'Investing in AIB is like betting on a horse'

Irish savers are sitting on almost €100bn - are AIB shares worth a punt?

'Investing in AIB is like betting on a horse'

Rolling News

The four-week countdown to the stockmarket listing of up to 25% of AIB, began last night when Finance Minister Michael Noonan, confirmed the bank’s 'Intention to Float.'

While these shares will be aimed at institutional investors such as large banks and pension funds who want a long term investment, a proportion is also set to be made available to individual retail investors. The minimum buy-in is €10,000.

Eoin McGee of Prosperous Financial Planning joined Vincent Wall on Breakfast Business to discuss the IPO.

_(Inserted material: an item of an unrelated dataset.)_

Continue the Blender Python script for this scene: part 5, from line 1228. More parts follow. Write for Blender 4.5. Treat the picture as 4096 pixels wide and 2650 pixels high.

He thinks it is important that potential retail investors understand the risk associated with putting €10,000-plus down on one company's shares.

Mr McGee believes average investors should not be "going near" these shares.

"Individuals' money sitting in bank accounts around Ireland is almost €100bn. It's more than we've ever had before. We have interest rates which are lower than we've ever had before. Therefore, the attraction to move some of your money from deposit into something like this is very high because all the media hype over the next few weeks will be around AIB," he told Newstalk.

The advisor added that people are likely to invest in the company because they are familiar with it. He believes that despite the bank's recent strong performance and its growth prospects, investing is a gamble:

"If you want to buy AIB go for it - but treat the €10,000 minimum that you're going to put into it the same way you would if you were going out to Fairyhouse."

These comments were levelled at any potential investment for a retail investor which is dependent on one company's shares: "It's nothing to do with AIB per say - it's about individuals buying individual shares. The problem with buying one (company's) share is that you have no diversification."

He warned that most company's shares fall in the 12 months after their IPO.

Mr McGee believes that best way to get involved in the IPO is to think of it as a longterm play, describing it as a way to generate money for your "grandkids."

Potential investors must be registered with a stockbroker and retail investors will be putting their money forward at the highest indicated price per share listed in the prospectus - even though it is not guaranteed to reach that price.

When the flotation comes, these investors are not guaranteed to get all of the shares that they've requested.

AIB registered a €1.7bn profit before tax for 2016 - and announced plans to pay a €250m dividend to the State.

Its new lending in Ireland increased by 16% as loans of €12.9bn were approved.

The bank also had a 39% share of new lending drawdowns in the final quarter of 2016 - suggesting it is on course to attract more business as demand for new mortgages remains strong and more properties come onto the market in the coming years.